Friday, June 17, 2011

Gibraltar, the modern Troy

Gibraltar - Africa in the fog

Gibraltar has been, during the history, an important strategic point for controlling the entry and exit from the Mediterranean Sea. One after another, the Phoenicians, Arabs, Spanish or British took control and used the advantages given by "The Rock" in their eternal fights for the supremacy of the area.

Gibraltar - boats

Many thousands years ago, the peninsula was surrounded by fertile plains instead of water. The Neanderthals were using the caves around the rock as their home, different fossils of them being found in Gorham's Cave or Forbes' Quarry. Around 950 BCE the Phoenicians settled some shrines and altars, making offerings to their gods. The Greeks were venerating the rock, considering it created by Hercules during his Tenth Labour to join the Atlantic and the Mediterranean. Some temples dedicated to the demigod existed in Gibraltar, the travellers making sacrifices for a safe passage through the dangerous waters. The rock was considered mostly a sacred place, so the closest located settlement was established on the place of the modern Spanish town of San Roque (Carteia was called in antiquity being initially Phoencian and evolving later into a Chartaginan city).
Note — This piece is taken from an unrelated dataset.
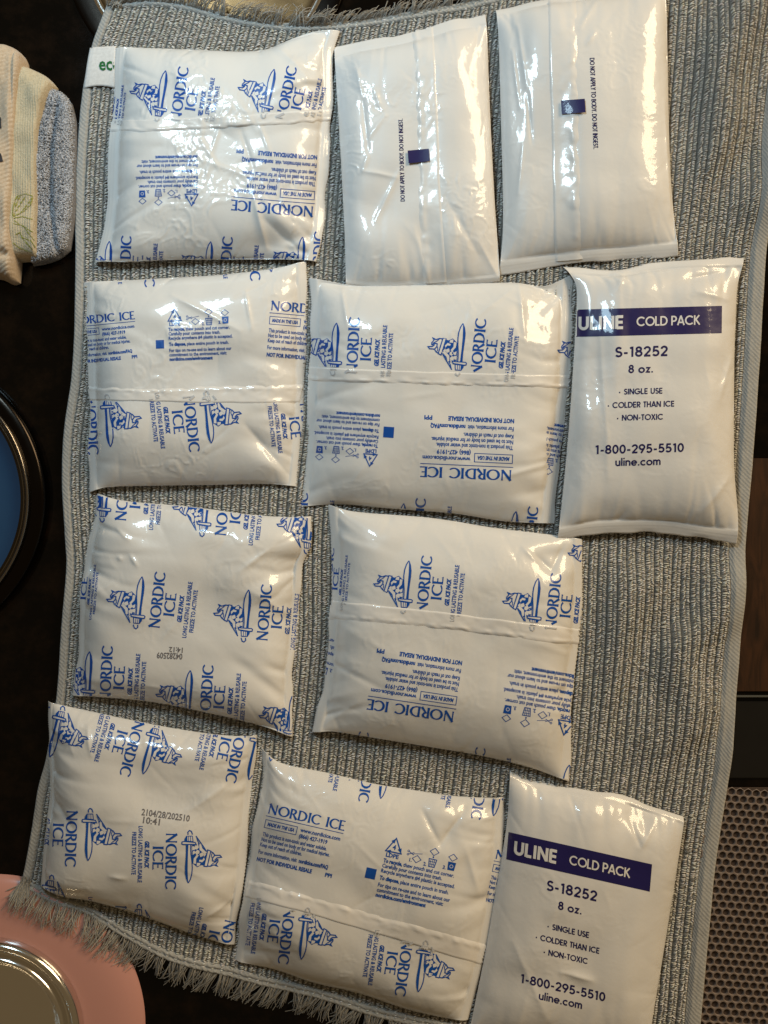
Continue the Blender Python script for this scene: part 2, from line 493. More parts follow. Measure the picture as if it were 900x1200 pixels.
def make_recycling():
    f = Flat()
    # three chasing arrows with the number
    A, B, C = (9.5, 31), (19, 14), (0, 14)
    def lerp(p, q, t): return (p[0] + (q[0] - p[0]) * t, p[1] + (q[1] - p[1]) * t)
    for i, (p, q) in enumerate(((C, A), (A, B), (B, C))):
        f.line([lerp(p, q, .12), lerp(p, q, .72)], 1.5, 0, i)
        a, b = lerp(p, q, .68), lerp(p, q, .98); dx, dy = (q[1] - p[1]) / 10, -(q[0] - p[0]) / 10
        f.fill([(a[0] + dx * 1.25, a[1] + dy * 1.25), b, (a[0] - dx * 1.25, a[1] - dy * 1.25)], 0, 3 + i)
        n = (A, B, C)[i]; f.line([lerp(p, q, .86), n, lerp(n, (B, C, A)[i], .14)], 1.3, 0, 6)
    put_font(f, "4", 7.3, 17, 4.2, 6.0, .0)
    put_font(f, "LDPE", 1.5, 7.2, 15.5, 5.0, .012)
    dia = lambda x, y, r: [(x - r, y), (x, y + r * .82), (x + r, y), (x, y - r * .82)]
    f.line(dia(38.5, 12, 5.4), .8, close=True)
    f.line([(28, 19), (34, 16)], .8); f.line([(28, 16), (34, 19)], .8, 0, 1); f.line([(33.5, 17.5), (44, 19.5)], .55, 0, 2)
    f.line(arc(27, 19.6, 1.1, 1.1, 0, 360, 8), .6); f.line(arc(27, 15.6, 1.1, 1.1, 0, 360, 8), .6, 0, 1)
    put_font(f, "1.", 30, 7.5, 3, 4.2, .012)
    f.line(dia(57.5, 25, 5.4), .8, close=True); f.line([(57.5, 19.5), (57.5, 17.5)], 1.6)
    f.line([(53, 16), (54.2, 6.6), (61, 6.6), (62.2, 16)], 1.0, close=True)
    for k in range(3): f.line([(55.3 + k * 2.2, 15.6), (55.6 + k * 2.0, 7)], .55, 0, 1 + k)
    for k in range(2): f.line([(53.6, 13 - k * 3.2), (61.6, 13 - k * 3.2)], .55, 0, 4 + k)
    put_font(f, "2.", 47.5, 6.5, 3.6, 4.2, .012)
    f.line(dia(80.5, 23, 5.2), .8, close=True)
    f.fill([(76, 17.5), (85.5, 17.5), (84.8, 7.6), (76.8, 7.6)], 0, 2)
    f.line(arc(80.7, 12.4, 2.0, 2.0, 0, 360, 8), .6, 1, 4)
    put_font(f, "3.", 71, 7.5, 3.6, 4.2, .012)
    def two(a, wa, b, wb, y):
        put_font(f, a, 0, y, wa, 4.6, .024); put_font(f, b, wa + 1.4, y, wb, 4.6, .004)
    two("To recycle,", 23, "thaw pouch and cut corner.", 62, 0)
    put_font(f, "Carefully pour contents into trash.", 0, -6.2, 73, 4.6, .004)
    put_font(f, "Recycle anywhere #4 plastic is accepted.", 0, -12.4, 90, 4.6, .004)
    two("To dispose,", 24, "place entire pouch in trash.", 59, -21)
    put_font(f, "For tips on re-use and to learn about our", 0, -29.6, 88, 4.6, .004)
    put_font(f, "commitment to the environment, visit:", 0, -35.8, 81, 4.6, .004)
    put_font(f, "nordicice.com/environment", 0, -42, 61, 4.6, .024)
    return f


def make_square():
    f = Flat(); f.fill([(-6, -6.2), (6, -6.2), (6, 6.2), (-6, 6.2)], 0, 0, 2.5); return f


INFO, RECYC, SQUARE = make_info(), make_recycling(), make_square()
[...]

Gibraltar - La Linea de la Conception

In 710 a Berber army lead by Tariq ibn Ziyad crossed from Africa to Europe, landed in the proximity of Gibraltar and started their campaign of conquering the most part of Iberian peninsula. The Almohad Sultan Abd al-Mu'min fortified Gibraltar first time in 1160 feeling the danger of Reconquista lead by the Christian kings of Aragon and Castile. In 1309, Ferdinand IV of Castile and James II of Aragon besieged and finally conquered Gibraltar (that was counting about 1200 citizens at that time) and repopulated it with Christians. A lot of naval wars and attacks had Gibraltar as target in 17th century, involving Dutch, British, Danish and Spanish fleet and very often alliances were just made and broken. In the beginning 18th century, the British took the total control of Gibraltar (in August 1704 the fleet commanded by Admiral Sir George Rooke, conquered it, lost it again in October but managed to hit back in December). In 1713 Gibraltar come officially under British possession after the Treaty of Utrecht and was consolidated and fortified. Spain tried to reconquer it many times during the 18th century, culminating with the fourteenth siege, in 1779, that transformed most of the city into a ruin. The British had to cede West Florida, East Florida and Minorca to Spain in order to keep Gibraltar.
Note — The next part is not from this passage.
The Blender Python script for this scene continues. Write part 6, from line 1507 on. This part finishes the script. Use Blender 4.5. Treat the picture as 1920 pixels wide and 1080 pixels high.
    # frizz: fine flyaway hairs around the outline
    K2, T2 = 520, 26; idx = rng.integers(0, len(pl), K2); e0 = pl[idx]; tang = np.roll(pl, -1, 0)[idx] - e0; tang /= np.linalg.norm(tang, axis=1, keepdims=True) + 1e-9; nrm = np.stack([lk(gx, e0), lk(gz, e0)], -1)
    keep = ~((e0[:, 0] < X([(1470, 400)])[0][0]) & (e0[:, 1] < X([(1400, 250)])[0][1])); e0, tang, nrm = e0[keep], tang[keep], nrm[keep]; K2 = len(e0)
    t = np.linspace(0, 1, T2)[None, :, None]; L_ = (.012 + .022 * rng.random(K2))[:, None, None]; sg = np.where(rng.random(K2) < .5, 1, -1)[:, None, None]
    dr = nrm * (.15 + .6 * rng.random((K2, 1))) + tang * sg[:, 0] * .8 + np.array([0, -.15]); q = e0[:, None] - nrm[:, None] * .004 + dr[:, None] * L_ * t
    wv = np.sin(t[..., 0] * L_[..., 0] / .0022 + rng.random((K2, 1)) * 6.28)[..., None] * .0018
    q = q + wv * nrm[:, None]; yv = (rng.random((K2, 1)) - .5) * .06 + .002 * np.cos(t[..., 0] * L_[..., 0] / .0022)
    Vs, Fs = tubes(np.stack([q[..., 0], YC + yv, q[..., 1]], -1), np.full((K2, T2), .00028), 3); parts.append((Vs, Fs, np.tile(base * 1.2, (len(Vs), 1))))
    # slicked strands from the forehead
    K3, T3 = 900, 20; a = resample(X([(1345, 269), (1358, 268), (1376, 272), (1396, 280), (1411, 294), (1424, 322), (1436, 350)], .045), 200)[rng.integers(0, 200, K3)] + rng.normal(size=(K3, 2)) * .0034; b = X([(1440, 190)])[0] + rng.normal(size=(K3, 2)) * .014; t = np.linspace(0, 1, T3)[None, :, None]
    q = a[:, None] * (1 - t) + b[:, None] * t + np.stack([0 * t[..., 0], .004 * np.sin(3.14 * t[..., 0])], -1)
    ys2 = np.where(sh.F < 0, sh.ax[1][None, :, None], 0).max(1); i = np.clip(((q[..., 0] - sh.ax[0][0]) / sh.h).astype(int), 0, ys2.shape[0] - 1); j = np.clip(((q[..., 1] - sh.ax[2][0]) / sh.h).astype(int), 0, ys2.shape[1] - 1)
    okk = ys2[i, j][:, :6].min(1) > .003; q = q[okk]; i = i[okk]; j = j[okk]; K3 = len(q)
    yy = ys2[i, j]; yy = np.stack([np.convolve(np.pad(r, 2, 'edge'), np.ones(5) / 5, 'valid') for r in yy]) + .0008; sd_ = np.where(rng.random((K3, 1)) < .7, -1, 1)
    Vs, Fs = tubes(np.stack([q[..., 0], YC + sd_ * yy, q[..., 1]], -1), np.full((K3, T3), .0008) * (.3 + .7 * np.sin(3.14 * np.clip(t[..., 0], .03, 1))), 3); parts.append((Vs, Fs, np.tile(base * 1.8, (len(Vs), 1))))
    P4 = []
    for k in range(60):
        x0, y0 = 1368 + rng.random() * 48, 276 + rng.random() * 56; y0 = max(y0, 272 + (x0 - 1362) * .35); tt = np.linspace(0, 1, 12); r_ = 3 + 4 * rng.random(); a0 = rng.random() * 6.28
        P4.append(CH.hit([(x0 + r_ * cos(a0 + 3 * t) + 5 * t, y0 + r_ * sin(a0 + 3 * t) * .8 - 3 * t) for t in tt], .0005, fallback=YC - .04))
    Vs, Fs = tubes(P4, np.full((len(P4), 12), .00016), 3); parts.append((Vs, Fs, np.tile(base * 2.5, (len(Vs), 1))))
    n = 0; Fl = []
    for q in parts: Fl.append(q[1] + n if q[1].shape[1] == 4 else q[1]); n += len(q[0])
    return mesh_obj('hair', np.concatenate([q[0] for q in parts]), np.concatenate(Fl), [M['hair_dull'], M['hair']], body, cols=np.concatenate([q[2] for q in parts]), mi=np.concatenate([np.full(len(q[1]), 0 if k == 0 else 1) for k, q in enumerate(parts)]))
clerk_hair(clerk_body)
Gibraltar - Africa is a misty goal

The British navy used Gibraltar as a key military base in their following wars, Battle of Trafalgar and Crimean War. In the World War II Spanish dictator Francisco Franco refused to allow the allied German army to cross Spain, vanishing German plans to capture Gibraltar. Franco wishes to control again Gibraltar so he imposed travel and communication restrictions between Spain and Gibraltar. The border was completely closed in 1969 being fully reopened in 1985. The inhabitants had their chance to express their opinion about the control of Gibraltar by either Great Britain or Spain, but they opted for UK in both 1967 and 2002. Today, Gibraltar is considered a British overseas territory, its inhabitants having the British citizenship with all the rights that resides from this.